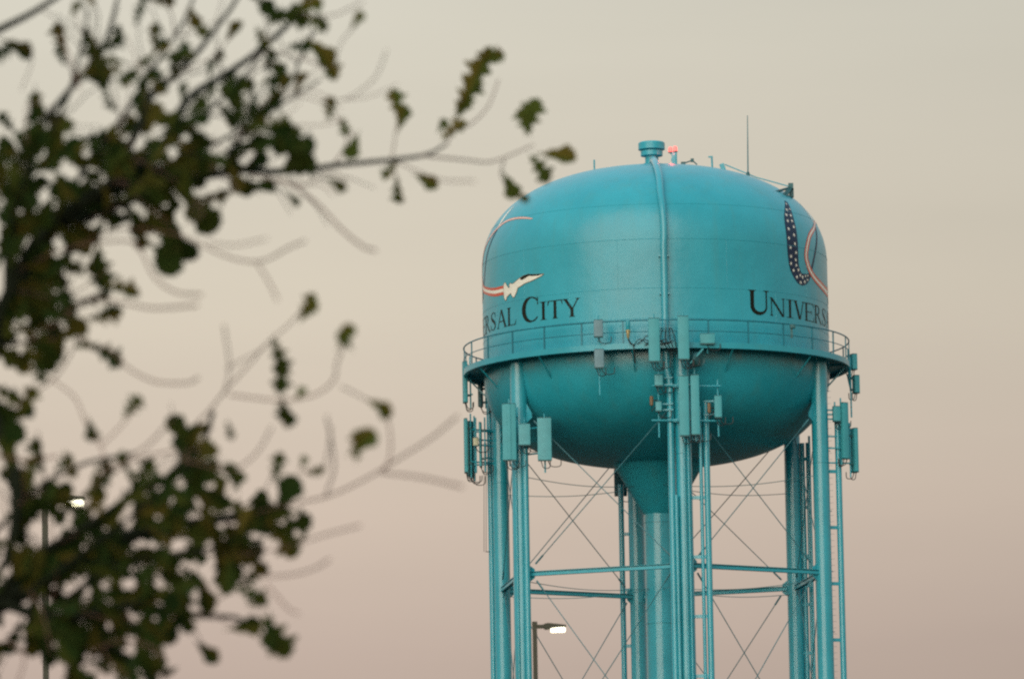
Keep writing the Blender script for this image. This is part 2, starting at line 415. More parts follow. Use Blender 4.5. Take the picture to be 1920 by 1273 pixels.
BAND = [(-16.8, 44.2, .10), (-20.5, 43.5, .30), (-22.2, 42.95, .42), (-22.8, 42.14, .44), (-22.7, 41.34, .42), (-21.9, 40.78, .38), (-19.0, 40.33, .31), (-15.2, 40.38, .24), (-12.3, 40.62, .10)]
STEM = [(-12.3, 40.62, .11), (-10, 41.19, .085), (-6.8, 42.0, .085), (-3.2, 42.75, .085), (-.2, 43.3, .08)]
TRAIL = [(22.7, 43.36, .035), (18.5, 43.48, .05), (13.4, 43.57, .06), (7.7, 43.59, .07), (2.7, 43.50, .08), (-3.5, 43.10, .10), (-11.0, 42.52, .14), (-14.7, 41.68, .18),
         (-13.9, 41.10, .18), (-10.6, 40.66, .18), (-5.5, 40.38, .19), (2.0, 40.18, .21), (9.4, 40.13, .23)]
JET = [(605, 350), (608, 255), (640, 236), (672, 290), (700, 318), (708, 300), (695, 285), (718, 262), (752, 274), (772, 270), (858, 218), (900, 200), (952, 192), (1000, 204), (1088, 214),
       (1062, 238), (985, 279), (905, 300), (872, 320), (826, 336), (806, 395), (776, 446), (752, 438), (724, 388), (700, 398), (662, 425), (650, 463), (630, 455), (614, 424)]
CANOPY = [(858, 224), (900, 200), (952, 190), (1000, 203), (1084, 212), (1040, 226), (992, 222), (960, 214), (930, 226), (884, 250), (862, 246)]
def jet_xy(p):      # metres from the tail along the shell, height
    X = [(605, 9.0), (640, 10.2), (700, 12.6), (780, 15.6), (870, 19.4), (980, 24.2), (1088, 29.96)]
    u = p[0]; k = 0
    while k < len(X) - 2 and u > X[k + 1][0]: k += 1
    a = X[k][1] + (X[k + 1][1] - X[k][1]) * (u - X[k][0]) / (X[k + 1][0] - X[k][0])
    return (a * DEG * RT, 40.62 - (p[1] - 200) * .00395 + (a - 20) * -.002)
for cen in (74.9, -68.6):
    part(ribbon(STEM, (-1, 1), cen, .006), 'emblem_stem', M_NAVY, tank)
    part(ribbon(BAND, (-1, 1), cen, .007), 'emblem_ribbon', M_NAVY, tank)
    st = MB(); c = catmull(BAND, 30)
    for i in range(1, 29):
        q = c[i]; f = (.48, -.48)[i % 2] + .1 * sin(i * 7.3)
        r, gg = rz(q.y), gz(q.y)
        a, b = c[i - 1], c[min(i + 1, 30)]; ds, dt = (b.x - a.x) * DEG * r, (b.y - a.y) * gg; l = hypot(ds, dt)
        s0, z0 = cen + q.x - dt / l * f * q.z / r / DEG, q.y + ds / l * f * q.z / gg
        R_ = .105 if q.z > .25 else .08
        vs = [skin(s0, z0, .010)]
        for k in range(10):
            rr = R_ * (1 if k % 2 == 0 else .45); an = pi * k / 5 + i
            vs.append(skin(s0 + rr * sin(an) / r / DEG, z0 + rr * cos(an) / gg, .010))
        st.add(vs, [[0, 1 + k, 1 + (k + 1) % 10] for k in range(10)])
    part(st, 'emblem_star', M_WHITE, tank)['kind'] = 'stuff'
    for j, (b0, b1, mt) in enumerate(((-1, -.36, M_RED), (-.36, .36, M_WHITE), (.36, 1, M_RED))):
        part(ribbon([(x - 2 if cen < 0 and x < -3 and 40.5 < z < 43.3 else x, z, h) for x, z, h in TRAIL], (b0, b1), cen, .012 + .0004 * j, 140), 'emblem_trail', mt, tank)
    part(ribbon([(-.6, 43.3, .05), (.1, 43.65, .12), (.4, 43.9, .15), (1.0, 44.15, .13), (1.6, 44.45, .05)], (-1, 1), cen, .008, 20), 'emblem_serif', M_WHITE, tank)
    jm = lambda x, z, o, c_=cen: skin(c_ + x / RT / DEG, z, o)
    jm2 = lambda x, z, o, c_=cen: skin(c_ + x / RT / DEG, z, .020)
    jb = part(on_shell([[jet_xy(p) for p in JET]], jm, .016), 'jet_body', M_WHITE, tank)
    part(on_shell([[jet_xy(p) for p in CANOPY]], jm, .021), 'jet_canopy', M_TEXT, tank)
    ol = MB(); pts = [jet_xy(p) for p in JET]; pts.append(pts[0])
    for a, b in zip(pts, pts[1:]):
        o_ = on_shell(stroke([a, b], [.014, .014]), jm2); ol.add(o_.v, o_.f)
    part(ol, 'jet_outline', M_BROWN, tank)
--
• _Do this_: All of the material above is to be copied exactly, except for its images.

• _Solution_:
Keep writing the Blender script for this image. This is part 2, starting at line 415. More parts follow. Use Blender 4.5. Take the picture to be 1920 by 1273 pixels.
BAND = [(-16.8, 44.2, .10), (-20.5, 43.5, .30), (-22.2, 42.95, .42), (-22.8, 42.14, .44), (-22.7, 41.34, .42), (-21.9, 40.78, .38), (-19.0, 40.33, .31), (-15.2, 40.38, .24), (-12.3, 40.62, .10)]
STEM = [(-12.3, 40.62, .11), (-10, 41.19, .085), (-6.8, 42.0, .085), (-3.2, 42.75, .085), (-.2, 43.3, .08)]
TRAIL = [(22.7, 43.36, .035), (18.5, 43.48, .05), (13.4, 43.57, .06), (7.7, 43.59, .07), (2.7, 43.50, .08), (-3.5, 43.10, .10), (-11.0, 42.52, .14), (-14.7, 41.68, .18),
         (-13.9, 41.10, .18), (-10.6, 40.66, .18), (-5.5, 40.38, .19), (2.0, 40.18, .21), (9.4, 40.13, .23)]
JET = [(605, 350), (608, 255), (640, 236), (672, 290), (700, 318), (708, 300), (695, 285), (718, 262), (752, 274), (772, 270), (858, 218), (900, 200), (952, 192), (1000, 204), (1088, 214),
       (1062, 238), (985, 279), (905, 300), (872, 320), (826, 336), (806, 395), (776, 446), (752, 438), (724, 388), (700, 398), (662, 425), (650, 463), (630, 455), (614, 424)]
CANOPY = [(858, 224), (900, 200), (952, 190), (1000, 203), (1084, 212), (1040, 226), (992, 222), (960, 214), (930, 226), (884, 250), (862, 246)]
def jet_xy(p):      # metres from the tail along the shell, height
    X = [(605, 9.0), (640, 10.2), (700, 12.6), (780, 15.6), (870, 19.4), (980, 24.2), (1088, 29.96)]
    u = p[0]; k = 0
    while k < len(X) - 2 and u > X[k + 1][0]: k += 1
    a = X[k][1] + (X[k + 1][1] - X[k][1]) * (u - X[k][0]) / (X[k + 1][0] - X[k][0])
    return (a * DEG * RT, 40.62 - (p[1] - 200) * .00395 + (a - 20) * -.002)
for cen in (74.9, -68.6):
    part(ribbon(STEM, (-1, 1), cen, .006), 'emblem_stem', M_NAVY, tank)
    part(ribbon(BAND, (-1, 1), cen, .007), 'emblem_ribbon', M_NAVY, tank)
    st = MB(); c = catmull(BAND, 30)
    for i in range(1, 29):
        q = c[i]; f = (.48, -.48)[i % 2] + .1 * sin(i * 7.3)
        r, gg = rz(q.y), gz(q.y)
        a, b = c[i - 1], c[min(i + 1, 30)]; ds, dt = (b.x - a.x) * DEG * r, (b.y - a.y) * gg; l = hypot(ds, dt)
        s0, z0 = cen + q.x - dt / l * f * q.z / r / DEG, q.y + ds / l * f * q.z / gg
        R_ = .105 if q.z > .25 else .08
        vs = [skin(s0, z0, .010)]
        for k in range(10):
            rr = R_ * (1 if k % 2 == 0 else .45); an = pi * k / 5 + i
            vs.append(skin(s0 + rr * sin(an) / r / DEG, z0 + rr * cos(an) / gg, .010))
        st.add(vs, [[0, 1 + k, 1 + (k + 1) % 10] for k in range(10)])
    part(st, 'emblem_star', M_WHITE, tank)['kind'] = 'stuff'
    for j, (b0, b1, mt) in enumerate(((-1, -.36, M_RED), (-.36, .36, M_WHITE), (.36, 1, M_RED))):
        part(ribbon([(x - 2 if cen < 0 and x < -3 and 40.5 < z < 43.3 else x, z, h) for x, z, h in TRAIL], (b0, b1), cen, .012 + .0004 * j, 140), 'emblem_trail', mt, tank)
    part(ribbon([(-.6, 43.3, .05), (.1, 43.65, .12), (.4, 43.9, .15), (1.0, 44.15, .13), (1.6, 44.45, .05)], (-1, 1), cen, .008, 20), 'emblem_serif', M_WHITE, tank)
    jm = lambda x, z, o, c_=cen: skin(c_ + x / RT / DEG, z, o)
    jm2 = lambda x, z, o, c_=cen: skin(c_ + x / RT / DEG, z, .020)
    jb = part(on_shell([[jet_xy(p) for p in JET]], jm, .016), 'jet_body', M_WHITE, tank)
    part(on_shell([[jet_xy(p) for p in CANOPY]], jm, .021), 'jet_canopy', M_TEXT, tank)
    ol = MB(); pts = [jet_xy(p) for p in JET]; pts.append(pts[0])
    for a, b in zip(pts, pts[1:]):
        o_ = on_shell(stroke([a, b], [.014, .014]), jm2); ol.add(o_.v, o_.f)
    part(ol, 'jet_outline', M_BROWN, tank)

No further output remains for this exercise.